I have spent significant amounts of time thinking about my sexuality, and why it is inclined toward the beat-me-up, take-me-over type sex. I have two main theories.

One is that I have very little sense of self-worth, so I need to feel valued; if my partner gets off, I have objective proof of value; most of the kinds of sex I like are focused on my partner getting off (while still not having it be boring for the non-get-off-er.)

The other is that I? Am fucking *lazy*. And also not that certain of myself with regards to reading other people, and not that good at coming up with new social ideas. (Witness my inability to have a date which does not involve food.) All of which leads to me feeling awkward as hell in the dominant position. "What do I do? I have, like, three ideas here; sooner or later, you're going to get bored, and while you're awefully pretty, this isn't really doing that much for me. Can I *please* go back to lying down and letting you do all the work?"

Our text for class, Martha Nussbaum's Sex and Social Justice, examines the concept of objectification, and points out that there are some forms of objectification which are positive.

I would add to that, that not all objectification is sexual in nature. What is the difference between sexual objectification, found in most pornos, and emotional objectification, found in most bodice rippers?

For that matter, what's the difference between the emotional objectification found in bodice rippers and the social objectification found in the 1950's housewife who felt she had to pick up a husband while at college? I haven't done the research, but I'm *sure* the average age at which American women get married has risen; since I doubt we've been miraculously falling in love later, we were probably getting married without being in love. Note, though, that marriages in those days tended to last longer than marriages do in these; there's something to be said for objectification.

I like my books. I really do. Nora Roberts, Mary Jo Putney, Amanda Quick and Jennifer Crusie all make my life a shinier, happier place. But let's look at this, shall we? Nora Roberts has that thing for the Irish; Putney has a thing for tall; Quick has a thing for hulking (which I must admit, I share) and Crusie has a thing for dark. Seriously; that's just what I've noticed reading through their books.

Let's be more specific; let's look at Jennifer Crusie, since I've been on a reading spree for her lately, and also since she's from my home state and I'm biased. (Disclaimer: They're really fabulous books.

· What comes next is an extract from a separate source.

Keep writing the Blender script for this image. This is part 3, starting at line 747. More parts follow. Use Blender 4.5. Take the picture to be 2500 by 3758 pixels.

You should, at the very least, read Faking It regardless of your taste, and the one that came before it, Welcome to Temptation, if you're at all into romance novels.)

C. L. Sturgis is dark and brooding; Nick the-Mechanic-and-also-best-friend is dark and slim; Davy Dempsey is tall and dark; Gabe, bless his soul, is dark and also HUGE and also grumpy. We love them all, we really do, and Crusie does a really good job of making them into *characters* as well as figures... but all the same. Guy shows up, starts taking care of all of "her" troubles--whoever she is--, finds he really cares for her frequently more than she cares for him (she has to be convinced, usually via cunnilingus), likes her friends, likes her family, and eventually gives up everything he has--or at least the thing he values most--to be with her, because she's just that important to him.

Again, I love these books; but that level of emotional attractiveness is to the heroine of a romance novel is to the reader of a romance novel, as ridiculously high physical attractiveness is to the Invisidick in a porno is to the watcher of a porno: a ridiculously high expectation sweeps the protagonist off his feet, and leaves the consumer temporarily sated with what is clearly labeled a fantasy.

The dichotomy of those expectations--in men and porn, physical beauty, in women and romances, emotional beauty--with reality--physically and emotionally mediocre except in extreme cases--is NOT caused by the number of these films and books sold. Rather, so much of these films and books are sold BECAUSE that dichotomy is and was always going to be real.

What is healthy and necessary to feed our body is not necessarily what tastes good; that's why we have chocolate. But chocolate does not and can not feed our bodies, and to that end we have real food. If we eat more chocolate now, it's not because chocolate is advertised more, shown more, and available more; it's because of a more general cultural trend towards the satiation of "real" needs--"real" being in quotation marks to remind you that this is an analogy, not because the needs AREN'T real--with psychological needs.

Such as the need for an occasional sweety.

This post is not friendlocked, because I want people to respond. I want people to argue with me, to tell me I'm wrong; and I want people to argue with those people, and tell them they're wrong. I want discussion on the idea that women--gasp--can actually like sex! And I want it LOUD and I want it FURIOUS. Because I finally saw something that snapped me over the fucking edge.

Also, why does LJ's spell-checker have the plural of loincloth in its dictionary, but not the adjective "sexualized"?